Non esiste qualcosa di simile a “un’ideologia di genere”, si tratta di uno spettro. Esiste, sì, uno strumento concettuale, utile e necessario nelle scienze sociali, che è la “teoria di genere”. A partire da ignoranza, timori e fobie, viene costruito un nemico che bisogna combattere e allontanare il più possibile per evitarne il contagio: l’ideologia di genere… Nella seconda metà del XX secolo si propone, a livello delle scienze sociali, a partire inizialmente dalla storia, il concetto di genere, con il quale si vuole comprendere meglio il modo in cui uomini e donne sviluppano la loro sessualità secondo le diverse circostanze, formazione e scelte. Già nel 1949, Simone de Beauvoir, nella sua opera Il secondo sesso, dice che «non si nasce donna, lo si diventa», per indicare come le esigenze della socializzazione e dell’educazione ci conformino in un modo o nell’altro come femmine o maschi.

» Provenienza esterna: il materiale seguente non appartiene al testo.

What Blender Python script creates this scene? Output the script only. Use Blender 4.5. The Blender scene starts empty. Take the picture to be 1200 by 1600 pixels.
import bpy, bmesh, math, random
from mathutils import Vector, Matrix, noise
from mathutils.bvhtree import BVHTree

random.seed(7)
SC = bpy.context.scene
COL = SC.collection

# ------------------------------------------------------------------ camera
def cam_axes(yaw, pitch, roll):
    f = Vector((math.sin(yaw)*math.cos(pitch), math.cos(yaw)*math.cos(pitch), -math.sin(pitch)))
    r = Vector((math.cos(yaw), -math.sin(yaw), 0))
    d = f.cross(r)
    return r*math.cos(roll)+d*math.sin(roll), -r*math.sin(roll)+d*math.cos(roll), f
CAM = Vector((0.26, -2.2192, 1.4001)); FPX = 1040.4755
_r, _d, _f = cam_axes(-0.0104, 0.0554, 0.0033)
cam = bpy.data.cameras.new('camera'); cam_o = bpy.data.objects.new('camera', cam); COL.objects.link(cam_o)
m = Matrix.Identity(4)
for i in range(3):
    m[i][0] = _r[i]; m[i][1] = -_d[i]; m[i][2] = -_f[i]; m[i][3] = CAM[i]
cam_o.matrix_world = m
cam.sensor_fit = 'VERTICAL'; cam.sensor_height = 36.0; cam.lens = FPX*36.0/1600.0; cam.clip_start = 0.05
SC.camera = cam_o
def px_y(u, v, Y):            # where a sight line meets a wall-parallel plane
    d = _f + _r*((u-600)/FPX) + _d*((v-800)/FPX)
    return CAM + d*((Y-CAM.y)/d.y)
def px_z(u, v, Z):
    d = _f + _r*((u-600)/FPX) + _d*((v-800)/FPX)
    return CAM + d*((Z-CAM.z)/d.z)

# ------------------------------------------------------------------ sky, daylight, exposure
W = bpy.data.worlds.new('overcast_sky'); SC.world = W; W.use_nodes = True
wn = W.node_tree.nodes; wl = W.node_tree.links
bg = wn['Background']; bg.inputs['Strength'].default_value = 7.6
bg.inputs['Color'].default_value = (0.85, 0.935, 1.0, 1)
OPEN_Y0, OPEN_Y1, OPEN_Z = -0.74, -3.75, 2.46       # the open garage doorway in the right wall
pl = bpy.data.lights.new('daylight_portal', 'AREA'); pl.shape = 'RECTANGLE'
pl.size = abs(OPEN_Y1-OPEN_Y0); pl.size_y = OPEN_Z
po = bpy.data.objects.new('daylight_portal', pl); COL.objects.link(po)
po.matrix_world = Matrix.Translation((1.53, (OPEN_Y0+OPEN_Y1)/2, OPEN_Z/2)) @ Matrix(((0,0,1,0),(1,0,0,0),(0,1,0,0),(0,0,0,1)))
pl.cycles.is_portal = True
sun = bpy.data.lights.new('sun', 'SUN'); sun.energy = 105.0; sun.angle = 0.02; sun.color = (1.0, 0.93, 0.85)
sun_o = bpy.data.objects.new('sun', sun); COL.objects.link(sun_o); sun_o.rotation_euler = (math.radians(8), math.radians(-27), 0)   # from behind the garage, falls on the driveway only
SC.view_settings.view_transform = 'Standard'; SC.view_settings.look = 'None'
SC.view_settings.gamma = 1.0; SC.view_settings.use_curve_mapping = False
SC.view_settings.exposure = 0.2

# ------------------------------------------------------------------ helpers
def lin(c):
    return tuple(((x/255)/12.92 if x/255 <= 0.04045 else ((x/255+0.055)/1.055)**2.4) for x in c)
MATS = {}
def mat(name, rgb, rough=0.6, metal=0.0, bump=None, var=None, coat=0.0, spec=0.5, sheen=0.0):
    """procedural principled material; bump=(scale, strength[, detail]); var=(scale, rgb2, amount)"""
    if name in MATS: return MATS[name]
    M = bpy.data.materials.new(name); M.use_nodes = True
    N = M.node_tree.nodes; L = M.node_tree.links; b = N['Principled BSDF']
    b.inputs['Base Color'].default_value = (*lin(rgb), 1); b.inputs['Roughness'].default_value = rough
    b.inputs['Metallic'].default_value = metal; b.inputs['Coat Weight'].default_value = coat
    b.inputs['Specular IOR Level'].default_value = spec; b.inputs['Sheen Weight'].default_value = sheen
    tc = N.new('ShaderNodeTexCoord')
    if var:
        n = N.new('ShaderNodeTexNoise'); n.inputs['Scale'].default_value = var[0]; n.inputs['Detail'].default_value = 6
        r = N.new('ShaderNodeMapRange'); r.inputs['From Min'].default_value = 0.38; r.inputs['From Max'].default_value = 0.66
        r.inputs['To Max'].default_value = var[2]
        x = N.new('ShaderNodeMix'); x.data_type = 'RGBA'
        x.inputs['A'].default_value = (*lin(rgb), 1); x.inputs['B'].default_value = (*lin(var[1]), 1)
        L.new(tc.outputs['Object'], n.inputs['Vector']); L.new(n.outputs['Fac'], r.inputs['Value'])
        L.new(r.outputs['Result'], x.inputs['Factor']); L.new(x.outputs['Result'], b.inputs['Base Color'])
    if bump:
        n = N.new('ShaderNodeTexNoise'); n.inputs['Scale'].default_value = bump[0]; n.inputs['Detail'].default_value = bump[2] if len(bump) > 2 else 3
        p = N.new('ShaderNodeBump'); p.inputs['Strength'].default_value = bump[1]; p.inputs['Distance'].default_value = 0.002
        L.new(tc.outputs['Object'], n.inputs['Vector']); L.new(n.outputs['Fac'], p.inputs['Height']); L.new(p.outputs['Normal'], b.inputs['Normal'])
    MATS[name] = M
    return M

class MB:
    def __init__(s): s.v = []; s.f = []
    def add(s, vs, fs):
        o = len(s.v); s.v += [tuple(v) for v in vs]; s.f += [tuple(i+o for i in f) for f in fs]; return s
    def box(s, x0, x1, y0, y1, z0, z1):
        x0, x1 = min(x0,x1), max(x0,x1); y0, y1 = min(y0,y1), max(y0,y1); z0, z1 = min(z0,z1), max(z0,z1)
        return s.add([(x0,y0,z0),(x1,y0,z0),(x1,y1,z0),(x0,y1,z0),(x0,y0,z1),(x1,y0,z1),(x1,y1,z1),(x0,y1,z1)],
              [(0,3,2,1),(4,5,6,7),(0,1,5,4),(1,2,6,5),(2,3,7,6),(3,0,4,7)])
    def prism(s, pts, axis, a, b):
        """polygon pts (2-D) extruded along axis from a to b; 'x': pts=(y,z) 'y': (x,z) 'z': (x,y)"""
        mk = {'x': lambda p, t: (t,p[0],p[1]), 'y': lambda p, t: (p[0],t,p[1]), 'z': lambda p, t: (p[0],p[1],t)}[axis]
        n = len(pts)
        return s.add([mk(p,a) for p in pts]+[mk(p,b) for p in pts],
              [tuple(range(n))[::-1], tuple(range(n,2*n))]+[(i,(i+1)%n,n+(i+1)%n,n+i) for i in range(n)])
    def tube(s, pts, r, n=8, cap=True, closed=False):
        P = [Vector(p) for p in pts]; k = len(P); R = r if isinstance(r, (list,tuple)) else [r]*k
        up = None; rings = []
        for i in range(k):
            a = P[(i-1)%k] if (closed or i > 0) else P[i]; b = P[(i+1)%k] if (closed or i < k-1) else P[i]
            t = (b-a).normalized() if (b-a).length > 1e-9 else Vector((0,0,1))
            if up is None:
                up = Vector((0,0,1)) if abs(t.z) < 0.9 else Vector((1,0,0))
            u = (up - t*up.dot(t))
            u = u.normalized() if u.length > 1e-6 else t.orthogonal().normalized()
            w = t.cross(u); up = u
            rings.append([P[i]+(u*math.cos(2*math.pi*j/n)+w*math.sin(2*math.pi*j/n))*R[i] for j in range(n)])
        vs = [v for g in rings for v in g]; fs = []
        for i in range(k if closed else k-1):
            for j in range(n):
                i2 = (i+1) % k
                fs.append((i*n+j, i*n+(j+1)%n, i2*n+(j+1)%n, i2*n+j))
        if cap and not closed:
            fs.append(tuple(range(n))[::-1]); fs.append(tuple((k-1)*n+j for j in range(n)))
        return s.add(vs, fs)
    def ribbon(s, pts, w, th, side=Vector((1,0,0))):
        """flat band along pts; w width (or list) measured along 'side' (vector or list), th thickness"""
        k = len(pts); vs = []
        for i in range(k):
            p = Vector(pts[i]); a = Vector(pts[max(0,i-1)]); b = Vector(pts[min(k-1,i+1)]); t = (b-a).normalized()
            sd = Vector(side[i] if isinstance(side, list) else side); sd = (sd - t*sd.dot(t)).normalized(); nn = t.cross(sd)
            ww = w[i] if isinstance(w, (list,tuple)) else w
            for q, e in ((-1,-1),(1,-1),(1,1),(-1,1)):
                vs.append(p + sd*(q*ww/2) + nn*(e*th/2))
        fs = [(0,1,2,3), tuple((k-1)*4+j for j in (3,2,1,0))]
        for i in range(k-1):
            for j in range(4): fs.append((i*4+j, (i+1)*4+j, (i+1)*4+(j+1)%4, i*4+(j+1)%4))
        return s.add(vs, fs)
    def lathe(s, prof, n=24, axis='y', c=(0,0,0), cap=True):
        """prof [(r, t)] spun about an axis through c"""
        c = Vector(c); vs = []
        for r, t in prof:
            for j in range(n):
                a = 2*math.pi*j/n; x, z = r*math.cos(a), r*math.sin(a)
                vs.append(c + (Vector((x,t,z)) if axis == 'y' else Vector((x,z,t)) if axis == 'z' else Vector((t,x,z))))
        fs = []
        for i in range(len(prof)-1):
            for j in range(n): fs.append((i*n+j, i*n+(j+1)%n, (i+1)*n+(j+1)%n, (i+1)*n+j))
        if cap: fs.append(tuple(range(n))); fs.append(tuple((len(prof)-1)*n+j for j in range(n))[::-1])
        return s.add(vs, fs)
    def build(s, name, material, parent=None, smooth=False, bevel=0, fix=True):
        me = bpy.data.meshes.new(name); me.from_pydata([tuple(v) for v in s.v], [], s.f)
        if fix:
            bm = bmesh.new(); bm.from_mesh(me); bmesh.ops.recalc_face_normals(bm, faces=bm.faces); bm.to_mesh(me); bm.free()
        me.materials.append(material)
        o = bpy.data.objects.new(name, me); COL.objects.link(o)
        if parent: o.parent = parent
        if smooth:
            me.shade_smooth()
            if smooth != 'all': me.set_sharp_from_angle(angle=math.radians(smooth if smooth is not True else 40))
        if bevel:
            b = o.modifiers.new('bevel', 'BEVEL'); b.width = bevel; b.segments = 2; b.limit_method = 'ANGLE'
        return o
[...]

Marcela Legarde, antropologa messicana, definisce così la portata di questo concetto: la prospettiva di genere permette di analizzare e comprendere le caratteristiche che definiscono le donne e gli uomini in maniera specifica, come pure le loro somiglianze e differenze. Questa prospettiva di genere analizza le possibilità vitali delle donne e degli uomini: il senso delle loro vite, le complesse e diverse relazioni sociali che si realizzano fra entrambi i generi, così come i conflitti istituzionali e quotidiani che devono affrontare e le modalità con cui lo fanno.
Possiamo parlare allora di uno “sguardo di genere”, il cui principale risultato è aiutarci a visualizzare i diversi contributi e le diverse prassi e realtà dell’umanità, nelle loro differenze, nelle loro pratiche e nelle loro opzioni di genere sessuale…
Mi sembra pertinente parlare di “sguardo”, perché di questo si tratta: di guardare, di cogliere, di comprendere da altre angolazioni. Guardare il mondo con questi occhi nuovi facilita la nascita di sentimenti di solidarietà e di compenetrazione. L’insistenza a trattare gli studi di genere come un nemico onnipotente e onnipresente condannerà le Chiese a un’incomprensione radicale dell’evoluzione dell’umanità nel XXI secolo.